Let me see if I can add some clarity to all this...
There is no clarity in all this. Monty Hall discussions will go on until the heat death of the universe.
Proposition #4
Monty offers you the choice of two doors. One has a car behind it, the other has a goat. One door was chosen by you ealier. You can keep "your door" or just as easily change to the other. What is the odds of getting the "car"?
I submit that proposition #3 has no bearing on proposition #4.
This is the fundamental error. Monty's actions depend on yours. Unlike the coin toss, it is not an independent action, but is completely deterministic.
In probability terms, let A = you chose a car on your first trial
~A = you chose a goat
Let B = Monty chooses a car after his actions,
~B = Monty's door is a goat
If your actions and Monty's are independent, then P(B|A) = P(B).
That is, the probability that Monty chooses a goat is independent of what you do. But that's not true.
In fact, the true model is:
P(B|A) = 0
P(B|~A) = 1
If you chose a goat, Monty's door is a car. P(B|~A) = 1.
If you chose a car, Monty's door is a goat. P(B|A) = 0.
Now the question we want to know is, what is P(B)? When all the actions are over, what is the probability that Monty's door holds a car?
P(B) = P(B|A) P(A) + P(B|~A) P(~A)
= 0 * (1/3) + 1 * (2/3)
= 2/3.
They are different choices. The fact that you picked a door earlier has no relevance to proposition #4. It's exactly the same as coin flips that happened prior to proposition #2.
Absolutely untrue. The doors Monty is offering you depend on what you chose the first time. Hence the conditional probabilities are different than the unconditioned probability.
All that's important is:
A> There are two choices
B> You are equally able to choose either
C> One choice is victory and the other defeat
Nope. And it's because Monty's actions are conditioned on yours.
Here are the two possibilities for that fateful 2nd choice, before we open the two remaining doors:
Door 1 2
Goat Car
Car Goat
Now, you are saying that Monty has arranged things so that these are equally likely outcomes. But they aren't. If Door 1 is your original
choice and Door 2 is the one Monty offers after opening the rest, then the probability that the arrangement is (Goat, Car) is (N-1)/N where N = the number of original doors. The probability that the final arrangement is (Goat,Car) is exactly the probability that the first choice was Goat.
The first coin flip was NOT a fair coin. You were NOT equally able to choose Goat or Car on the first choice, and so you aren't equally likely to be based with (Goat, Car) and (Car, Goat) after Monty's move.
If Monty had you choose "your" door after he opened all but 2, then we'd be faced with a 50/50 choice. Then we'd have P(A) = P(B) = 1/2. But that's not the situation. P(A) is not 1/2, it's 1/N.

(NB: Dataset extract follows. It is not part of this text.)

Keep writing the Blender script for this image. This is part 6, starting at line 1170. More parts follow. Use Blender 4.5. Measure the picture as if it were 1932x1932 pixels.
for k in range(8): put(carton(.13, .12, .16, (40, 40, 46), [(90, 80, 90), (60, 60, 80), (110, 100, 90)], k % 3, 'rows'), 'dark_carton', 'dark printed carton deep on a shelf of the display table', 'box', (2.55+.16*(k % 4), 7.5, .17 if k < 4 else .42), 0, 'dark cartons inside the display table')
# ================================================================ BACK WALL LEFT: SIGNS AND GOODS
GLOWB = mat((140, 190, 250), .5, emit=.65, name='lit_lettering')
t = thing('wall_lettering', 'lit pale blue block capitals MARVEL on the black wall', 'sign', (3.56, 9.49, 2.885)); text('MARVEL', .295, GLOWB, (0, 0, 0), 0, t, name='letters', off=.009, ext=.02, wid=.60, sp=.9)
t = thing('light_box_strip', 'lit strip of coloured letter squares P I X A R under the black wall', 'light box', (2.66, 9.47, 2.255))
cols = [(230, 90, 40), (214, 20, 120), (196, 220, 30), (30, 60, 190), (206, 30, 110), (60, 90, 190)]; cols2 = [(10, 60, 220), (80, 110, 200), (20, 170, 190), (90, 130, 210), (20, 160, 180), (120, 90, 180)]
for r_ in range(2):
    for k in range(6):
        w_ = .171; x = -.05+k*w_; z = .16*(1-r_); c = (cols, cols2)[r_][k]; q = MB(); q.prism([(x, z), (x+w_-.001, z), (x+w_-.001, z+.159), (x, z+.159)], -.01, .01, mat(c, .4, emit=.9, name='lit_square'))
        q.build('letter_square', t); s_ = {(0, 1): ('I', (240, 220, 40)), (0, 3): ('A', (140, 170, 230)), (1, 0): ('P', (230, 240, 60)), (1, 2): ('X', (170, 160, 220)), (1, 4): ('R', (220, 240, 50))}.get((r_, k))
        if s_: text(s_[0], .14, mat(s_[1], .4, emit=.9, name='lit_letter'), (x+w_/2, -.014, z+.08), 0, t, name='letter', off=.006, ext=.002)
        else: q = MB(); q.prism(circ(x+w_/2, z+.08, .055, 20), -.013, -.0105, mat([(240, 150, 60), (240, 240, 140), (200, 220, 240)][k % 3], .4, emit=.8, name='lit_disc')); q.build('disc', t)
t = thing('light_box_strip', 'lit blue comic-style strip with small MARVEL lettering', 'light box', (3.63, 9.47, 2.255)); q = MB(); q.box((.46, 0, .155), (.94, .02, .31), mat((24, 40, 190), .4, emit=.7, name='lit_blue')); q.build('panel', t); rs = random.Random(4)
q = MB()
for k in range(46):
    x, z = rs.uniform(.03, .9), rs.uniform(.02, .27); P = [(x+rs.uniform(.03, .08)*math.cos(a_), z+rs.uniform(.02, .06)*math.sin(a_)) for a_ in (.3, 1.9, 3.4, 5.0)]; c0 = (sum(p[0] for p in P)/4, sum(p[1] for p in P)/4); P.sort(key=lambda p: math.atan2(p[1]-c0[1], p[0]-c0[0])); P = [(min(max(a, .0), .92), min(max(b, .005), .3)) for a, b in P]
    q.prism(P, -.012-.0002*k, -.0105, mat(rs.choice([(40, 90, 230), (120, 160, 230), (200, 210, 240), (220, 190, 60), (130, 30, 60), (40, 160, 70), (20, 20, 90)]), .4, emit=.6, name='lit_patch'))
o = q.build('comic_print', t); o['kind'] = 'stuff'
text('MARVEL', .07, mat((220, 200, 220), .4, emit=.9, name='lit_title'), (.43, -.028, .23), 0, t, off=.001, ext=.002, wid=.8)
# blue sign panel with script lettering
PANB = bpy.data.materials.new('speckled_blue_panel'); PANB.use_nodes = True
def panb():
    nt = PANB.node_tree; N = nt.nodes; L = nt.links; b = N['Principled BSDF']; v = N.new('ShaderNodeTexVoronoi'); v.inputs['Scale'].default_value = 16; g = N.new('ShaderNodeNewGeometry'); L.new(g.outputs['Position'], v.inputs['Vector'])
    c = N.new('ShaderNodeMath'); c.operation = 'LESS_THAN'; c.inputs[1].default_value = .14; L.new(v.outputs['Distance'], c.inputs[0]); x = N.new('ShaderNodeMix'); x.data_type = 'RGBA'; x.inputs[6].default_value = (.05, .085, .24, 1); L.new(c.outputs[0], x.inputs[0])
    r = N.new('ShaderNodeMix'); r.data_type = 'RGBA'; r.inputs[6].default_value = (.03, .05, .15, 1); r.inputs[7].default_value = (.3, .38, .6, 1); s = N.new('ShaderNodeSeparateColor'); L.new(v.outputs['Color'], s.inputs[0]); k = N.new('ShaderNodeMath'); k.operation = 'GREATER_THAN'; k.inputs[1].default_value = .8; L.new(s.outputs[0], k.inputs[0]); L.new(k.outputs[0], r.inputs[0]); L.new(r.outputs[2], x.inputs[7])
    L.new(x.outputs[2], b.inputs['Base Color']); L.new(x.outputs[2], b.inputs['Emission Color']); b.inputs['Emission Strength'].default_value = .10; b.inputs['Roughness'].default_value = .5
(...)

Many people here seem intent on adding bigger numbers, as if that changes anything. It does not. If there are a BILLION doors and I pick one, and only one is a winner, then my odds are one in a billion.
Precisely.
However if God comes by and eliminates all but two choices, one of which is the winner, and I can choose either... it's back to one in two. The prior one in a billion choice has no bearing on the subsequent one in two choice.
Also correct. However, if God lets you choose first, so that there is only a 1 in a bililion chance you've got the car, then there is a 999,999,999 in a billion chance that God's door is the car. Those outcomes are all the ones in which you didn't pick the car first.
I hope that this helps.... 
It helped me sort out the thinking of the 50-percenters.